Our latest edition to our template library is straightforward. When our team evaluates companies and opportunities, we want to understand the current revenue multiple on the business (= valuation / monthly revenue annualized) as well the forward multiple (= valuation / monthly revenue 12 months from now, annualized).

If we can confidently underwrite the denominator to this second metric, the path becomes much easier. Our ability to underwrite the denominator is closely related to predictable revenue and the company’s funnel management. If a company can state the percentage of leads that convert from stage to stage, and the revenue dollars in the pipeline by stage, then we can bridge today’s revenue to the forward revenue and take it from there…

If you’re running lean and mean, you can hack together something on a spreadsheet to figure out these numbers, if you’re not ready to pull the trigger on some expensive software.

And by you, we mean us.

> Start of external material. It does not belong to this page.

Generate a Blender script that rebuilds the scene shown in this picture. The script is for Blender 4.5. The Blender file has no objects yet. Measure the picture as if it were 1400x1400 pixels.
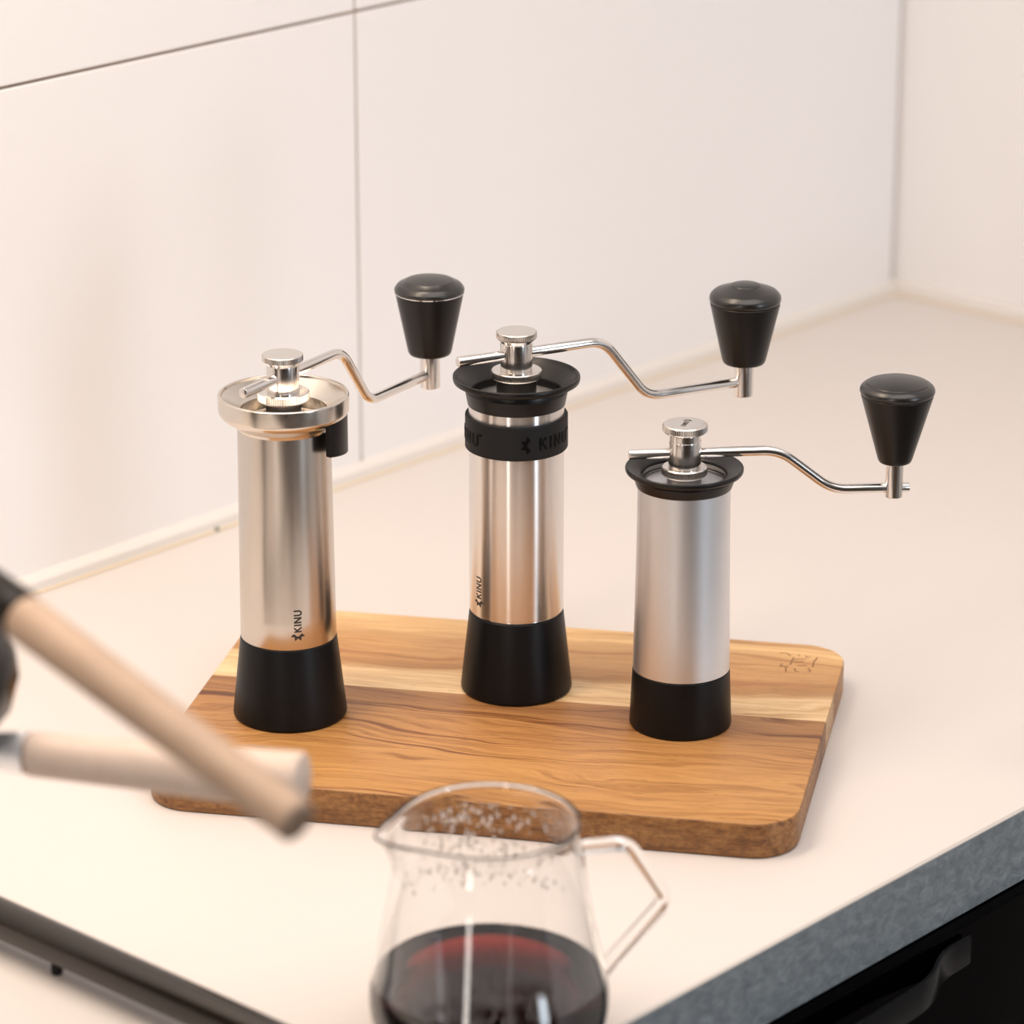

We’ve hacked something together. It’s extremely simple and hopefully as accessible to as many people as possible. Minimum viable, if you will.

>>CLICK HERE TO DOWNLOAD THE PIPELINE PROJECTION TEMPLATE<<

We follow spreadsheet conventions where the teal fields are filled in by the user. Moving from left to right…

TAB: LEAD DATA

Column B: enter the prospect’s name

Column C: the date when the prospect was qualified as a lead

Column D: the date when the prospect was qualified as being in development, if applicable

Column E: the date when the prospect went to contract, if applicable

Column F: the date when the prospect closed, if applicable

Column G: the date when the prospect was dead, if applicable

Column I: the source of the prospect, according to whatever categories you may have

Column L: this month’s revenue, annualized

Column M: the value of a potential contract/subscription with this customer at the qualification stage

Column N: the value of a potential contract/subscription with this customer at the development stage

Column O: the value of a potential contract/subscription with this customer at the contract stage

Column P: the value that was actually closed

Notes:

You may have different stage names. You can replace those, of course. If you need to add more rows to this spreadsheet, best practice is to insert a row in the middle of the field so as not to break formulas.

TAB: MONTHLY METRICS & TARGETS

Cell C5: enter the first date for which you have data/for which you’d like to use to start tracking

Rows 24, 25, 26, 27: enter numeric targets for number of opportunities per stage you’d like to have on a weekly basis. It’s fine if you don’t have this right now, the next tab will explain all…

TAB: SIMPLIFIED REPORTING

You made it. Reporting!

The first chart is what we’re really looking for. Current revenue run rate plus the incremental revenue by stage, organized by highest likelihood of conversion towards least.

The table:

Assume Average Contract Value: this number is the average contract amount of revenues from the Closed column on Lead Data

Target Incremental Revenue: How much incremental revenue do you want? :)

Implied New Customer Target: this equals Target Incremental Revenue/Assume Average Contract Value

Conversion from Qualification to Closed: Overall funnel conversion.

Implied Qualified Lead target: the number of qualified leads you need to get to his goal

Current Qual Leads per week: the productivity of your sales development team in identifying qualified leads, weekly

Number of Weeks to Target Incremental Revenue: implied number of weeks to hit this goal

Then we’ve got a few bonuses: what are your most productive sources of leads?

And what is the visualization of your pace of lead identification, by stage?

...and that’s it! There’s obviously a lot more you can do here, but our goal is to be able to confidently underwrite your business forecast.